Another short and a TV gig followed, and then, in 2006, Polley struck gold when she adapted Alice Munro's short story "The Bear Came Over the Mountain" into the feature film Away From Her. It won seven Genie Awards, including Best Motion Picture, Best Achievement in Direction and Best Adapted Screenplay; two Toronto Film Critics Association awards; the Writers Guild of Canada award for feature film; three Directors Guild of Canada awards, numerous international print and online accolades, and the Golden Globe for Julie Christie's lead performance.

Polley on the set of Stories We Tell
Polley followed up Away with two more domestic dramas: one fictional, Take This Waltz with Michelle Williams; the other non-fictional, the documentary Stories We Tell, about the history of her family. My posts about both of these films are elsewhere on this blog. Last summer, she announced her next project, writing and producing a Netflix mini-series adaptation of the Margaret Atwood crime novel Alias Grace. American Psycho's Mary Harron will direct.

Polley's loyalty to Canadian cinema is such that at the height of her fame as an actress, she turned down the role that went to Kate Hudson in Almost Famous to make a Canadian film instead. A quote from a 2008 interview with MovieMaker sums up her feelings on the matter:
I think there is more creative freedom for filmmakers [in Canada]. That affects me as an actor, too. When I sign on to a film, I'm signing on to a filmmaker's vision of the film, not the studio's vision or anybody else's. I just want to know that it's going to be the filmmaker's film that I'm making. Of course, as a filmmaker, I feel like, in Canada, it's a given that a first-time filmmaker always has final cut. Why would I choose to work anywhere else?
Other films directed by Sarah Polley:
Take This Waltz
Stories We Tell

John Candy
William Shatner


  1. Ooh – I didn't know Sarah P was working on a film version of "Alias Grace". I'm already putting it on my calendar.

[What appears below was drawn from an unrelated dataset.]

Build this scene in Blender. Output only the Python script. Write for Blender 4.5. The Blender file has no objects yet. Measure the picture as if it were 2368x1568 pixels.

    I'm really glad you profiled Sarah P., and not just because she's Canadian, and a female director, but because she is incredibly talented. Thank you for joining the blogathon wit your thoughts on her career.

  2. I had gotten the impression that Polley was the kind of filmmaker who really marched to her own beat, but I didn't realize how much so until I researched her for this post. You gotta respect somebody able to turn their back on Hollywood in favor of doing their own thing.

  3. Polley is one of the most intelligent and talented people involved in cinema. I've been a fan of hers since The Weight of Water -- well, really since The Adventures of Baron Munchausen, although it was years before I cottoned on that the adorable gap-toothed kid was the same person as the actor and director. Thank you so much for this brief profile of her!

  4. Ms. Polley is a committed and creative person who has won my respect. She is true to herself and the pride of Canadian filmmaking. Your look at her life/career is enlightening.

  5. Many thanks. There's much more to her life that I could've also discussed, but I was mostly interested in her as a director.

  6. What a great woman. THe more we read blogs, the more we learn. THanks for introducing me to Sarah Polley, I'll follow her career from now on.
    Thanks for the kind comment!

  7. Naturally I'd recommend watching HEREAFTER to start, then jumping to her films as a director.

  8. Liked your choice and focus on her filmmaking. I've seen Away From Her and Stories We Tell and she has a great touch for those kinds of family dynamics and changes. Thanks for taking part in this blogathon!

  9. You're welcome. And happy 150th to all you canucks, eh?